Submitted to the American National Committee of Engraving in the 1940’s for Graphic Art of the Western Hemisphere.
Image: 6 x 4
Paper: 11 5/8 x 8 5/8
Excellent condition.
Inventory Number: 10385
Pencil signed by artist.
Three figures in dance movements.
Eduardo Abela (San Antonio de los BaƱos, Cuba 1889 – Havana, Cuba 1965) studied at the San Alejandro Academy of Fine Arts, graduating in 1921. He lived in Spain from 1921 to 1924 and in France from 1927 to 1929 in an effort to expand his artistic and cultural horizons. In Paris, he socialized with a group of vanguard Cuban writers and artists that included Alejo Carpentier, who encouraged him to paint Cuban themes in addition to introducing him to the latest currents in art. After experimenting with various modern styles, Abela developed his own, influenced by Jules Pascin and Marc Chagall. His Parisian stay culminated with a show at Galerie Zak in November of 1929, where he unveiled a series of paintings and drawings inspired by the Afro-Cuban and Creole cultures.
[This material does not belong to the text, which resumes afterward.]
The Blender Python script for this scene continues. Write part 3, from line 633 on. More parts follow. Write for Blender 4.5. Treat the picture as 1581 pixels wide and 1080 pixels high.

Like many of his contemporaries,Abela “discovered” and integrated Cuba in his art while living abroad, motivated by nostalgia. Upon his return to Havana, Abela’s focus turned to political and social caricatures, inventing a character called El Bobo (The Fool), who appeared in El Diario de la Marina from 1930 to 1934. El Bobo quickly gained national recognition as a critical voice opposing the dictatorship of Gerardo Machado.
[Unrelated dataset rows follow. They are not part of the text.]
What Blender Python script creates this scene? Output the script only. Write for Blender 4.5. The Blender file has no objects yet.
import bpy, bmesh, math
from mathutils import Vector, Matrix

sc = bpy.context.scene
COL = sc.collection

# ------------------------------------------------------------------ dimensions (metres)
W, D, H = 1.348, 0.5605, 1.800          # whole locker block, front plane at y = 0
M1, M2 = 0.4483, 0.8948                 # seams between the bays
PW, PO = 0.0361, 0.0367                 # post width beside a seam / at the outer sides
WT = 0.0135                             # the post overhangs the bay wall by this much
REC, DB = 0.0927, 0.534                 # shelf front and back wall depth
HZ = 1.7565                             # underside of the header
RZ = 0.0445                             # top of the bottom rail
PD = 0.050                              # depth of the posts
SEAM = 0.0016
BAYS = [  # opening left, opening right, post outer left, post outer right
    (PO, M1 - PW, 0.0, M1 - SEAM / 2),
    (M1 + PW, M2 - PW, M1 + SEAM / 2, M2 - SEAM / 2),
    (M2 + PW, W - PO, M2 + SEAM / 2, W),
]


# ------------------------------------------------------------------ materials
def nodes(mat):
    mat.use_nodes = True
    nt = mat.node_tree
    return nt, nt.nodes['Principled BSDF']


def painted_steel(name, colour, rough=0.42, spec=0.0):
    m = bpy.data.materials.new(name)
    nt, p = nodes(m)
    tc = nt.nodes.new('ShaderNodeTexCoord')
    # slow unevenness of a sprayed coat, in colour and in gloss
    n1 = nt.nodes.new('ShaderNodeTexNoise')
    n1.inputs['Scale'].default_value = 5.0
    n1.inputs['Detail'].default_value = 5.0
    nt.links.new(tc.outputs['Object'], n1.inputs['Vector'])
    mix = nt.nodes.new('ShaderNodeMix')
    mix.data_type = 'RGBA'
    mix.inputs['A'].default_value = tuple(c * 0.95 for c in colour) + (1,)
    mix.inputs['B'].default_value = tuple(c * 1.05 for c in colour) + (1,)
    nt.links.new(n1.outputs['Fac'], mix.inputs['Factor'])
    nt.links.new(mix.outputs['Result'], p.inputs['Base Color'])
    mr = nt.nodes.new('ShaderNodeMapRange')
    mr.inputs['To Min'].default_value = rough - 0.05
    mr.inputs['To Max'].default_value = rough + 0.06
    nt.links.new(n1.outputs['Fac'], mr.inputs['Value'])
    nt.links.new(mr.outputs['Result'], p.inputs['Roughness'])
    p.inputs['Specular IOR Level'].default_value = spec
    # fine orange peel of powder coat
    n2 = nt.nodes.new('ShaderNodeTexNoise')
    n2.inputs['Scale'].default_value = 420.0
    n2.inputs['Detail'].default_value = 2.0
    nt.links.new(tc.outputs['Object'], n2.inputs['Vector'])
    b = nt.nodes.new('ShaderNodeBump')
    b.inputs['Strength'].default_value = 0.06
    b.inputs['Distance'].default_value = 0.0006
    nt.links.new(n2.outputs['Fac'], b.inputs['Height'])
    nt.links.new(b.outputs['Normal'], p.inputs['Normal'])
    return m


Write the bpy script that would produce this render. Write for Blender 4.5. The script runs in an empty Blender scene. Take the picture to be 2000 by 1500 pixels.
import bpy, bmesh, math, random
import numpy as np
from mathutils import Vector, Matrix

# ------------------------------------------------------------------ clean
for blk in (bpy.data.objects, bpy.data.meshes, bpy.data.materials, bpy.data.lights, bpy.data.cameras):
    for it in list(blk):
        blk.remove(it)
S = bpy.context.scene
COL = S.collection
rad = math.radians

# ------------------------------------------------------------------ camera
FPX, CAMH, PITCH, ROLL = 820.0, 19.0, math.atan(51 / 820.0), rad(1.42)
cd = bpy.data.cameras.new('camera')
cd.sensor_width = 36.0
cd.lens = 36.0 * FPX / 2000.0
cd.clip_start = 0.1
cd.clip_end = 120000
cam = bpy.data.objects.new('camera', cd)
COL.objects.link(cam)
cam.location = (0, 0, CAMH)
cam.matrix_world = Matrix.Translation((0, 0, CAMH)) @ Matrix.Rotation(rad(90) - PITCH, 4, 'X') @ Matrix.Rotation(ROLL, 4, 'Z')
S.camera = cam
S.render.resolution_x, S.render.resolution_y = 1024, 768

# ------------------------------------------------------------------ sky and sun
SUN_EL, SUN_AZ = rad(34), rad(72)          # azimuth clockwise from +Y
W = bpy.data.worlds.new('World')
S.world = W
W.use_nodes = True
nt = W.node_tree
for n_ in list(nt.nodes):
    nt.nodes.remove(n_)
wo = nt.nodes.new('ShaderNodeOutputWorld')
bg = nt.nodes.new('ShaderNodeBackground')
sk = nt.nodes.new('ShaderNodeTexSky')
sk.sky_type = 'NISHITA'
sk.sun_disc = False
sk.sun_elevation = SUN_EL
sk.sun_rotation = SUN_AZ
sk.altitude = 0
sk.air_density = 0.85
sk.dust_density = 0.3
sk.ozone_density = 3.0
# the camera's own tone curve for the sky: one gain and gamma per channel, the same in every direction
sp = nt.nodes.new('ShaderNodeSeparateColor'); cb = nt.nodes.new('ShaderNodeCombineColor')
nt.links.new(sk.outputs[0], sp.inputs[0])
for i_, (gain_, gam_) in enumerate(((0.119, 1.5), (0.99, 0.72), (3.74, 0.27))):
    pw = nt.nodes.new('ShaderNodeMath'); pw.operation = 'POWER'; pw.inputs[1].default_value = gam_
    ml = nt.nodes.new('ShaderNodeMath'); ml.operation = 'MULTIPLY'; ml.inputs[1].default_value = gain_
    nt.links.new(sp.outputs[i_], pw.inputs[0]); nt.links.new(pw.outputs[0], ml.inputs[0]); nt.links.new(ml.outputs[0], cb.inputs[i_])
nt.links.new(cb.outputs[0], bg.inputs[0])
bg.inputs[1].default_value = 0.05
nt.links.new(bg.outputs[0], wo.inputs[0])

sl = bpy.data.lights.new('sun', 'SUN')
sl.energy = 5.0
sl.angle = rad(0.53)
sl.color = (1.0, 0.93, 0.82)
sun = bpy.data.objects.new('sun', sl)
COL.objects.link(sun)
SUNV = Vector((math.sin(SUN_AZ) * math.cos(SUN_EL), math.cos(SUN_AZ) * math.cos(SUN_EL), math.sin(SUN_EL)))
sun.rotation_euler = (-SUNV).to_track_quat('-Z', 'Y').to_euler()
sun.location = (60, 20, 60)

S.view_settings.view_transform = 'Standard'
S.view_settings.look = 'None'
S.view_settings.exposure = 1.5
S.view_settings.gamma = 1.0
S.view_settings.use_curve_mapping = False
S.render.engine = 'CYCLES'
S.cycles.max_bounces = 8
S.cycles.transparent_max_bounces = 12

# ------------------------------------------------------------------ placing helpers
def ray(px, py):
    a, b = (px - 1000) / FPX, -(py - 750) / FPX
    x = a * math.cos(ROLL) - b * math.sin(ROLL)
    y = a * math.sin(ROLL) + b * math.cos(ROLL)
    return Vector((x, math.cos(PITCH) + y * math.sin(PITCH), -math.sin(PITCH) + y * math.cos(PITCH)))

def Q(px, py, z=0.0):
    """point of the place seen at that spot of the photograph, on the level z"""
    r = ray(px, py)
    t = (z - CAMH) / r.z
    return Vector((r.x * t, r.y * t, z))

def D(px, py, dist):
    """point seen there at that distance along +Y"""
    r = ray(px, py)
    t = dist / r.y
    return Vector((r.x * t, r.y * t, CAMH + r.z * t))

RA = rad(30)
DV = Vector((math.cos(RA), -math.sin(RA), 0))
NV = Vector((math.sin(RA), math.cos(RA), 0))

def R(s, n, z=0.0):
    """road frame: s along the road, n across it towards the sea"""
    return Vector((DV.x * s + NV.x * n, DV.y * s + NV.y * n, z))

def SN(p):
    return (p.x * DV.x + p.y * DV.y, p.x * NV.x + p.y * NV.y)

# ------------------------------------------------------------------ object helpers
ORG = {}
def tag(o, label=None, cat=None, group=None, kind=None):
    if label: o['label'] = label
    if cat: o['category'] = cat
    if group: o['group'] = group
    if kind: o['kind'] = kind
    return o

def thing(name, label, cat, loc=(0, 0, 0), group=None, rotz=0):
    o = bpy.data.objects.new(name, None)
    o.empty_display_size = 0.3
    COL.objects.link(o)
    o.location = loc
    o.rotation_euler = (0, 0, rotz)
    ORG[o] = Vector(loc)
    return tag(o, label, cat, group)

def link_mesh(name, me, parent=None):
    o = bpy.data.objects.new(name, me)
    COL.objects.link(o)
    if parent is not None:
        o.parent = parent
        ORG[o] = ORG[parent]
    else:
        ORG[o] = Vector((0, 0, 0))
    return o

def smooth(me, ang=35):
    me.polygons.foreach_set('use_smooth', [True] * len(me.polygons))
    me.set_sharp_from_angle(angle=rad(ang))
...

By the second half of the 1930’s, Abela returned to painting, employing a naturalistic style influenced by the Mexican Muralists, idealizing the Cuban peasant and countryside, as captured by the painting Los Guajiros(1938). In 1937, he was the director of the short-lived Free Studio of Painting and Sculpture, which offered an alternative to the elitist and highly structured artistic training of San Alejandro Academy. Abela served as Cuba’s cultural attache to Mexico from 1941 to 1946 and to Guatemala from 1947 to 1952. The last and most productive phase of his artistic career began in the early 1950s and lasted for a decade. This so-called “magic period” was characterized by an expressionistic representation of a fantasy world inhabited by women, children, and animals.
The paintings and caricatures of Abela have been extensively exhibited in Havana since the 1920s, and to a lesser extent in Spain, France, Mexico, Guatemala, and the United States. He won several awards for his paintings, including prizes at the National Salons of 1938 and 1956. His works are housed in numerous private collections in Cuba, where he is also well represented at the National Museum in Havana. Outside of Cuba, his paintings reside in private collections in the Caribbean, Central America, the United States, Spain, and France.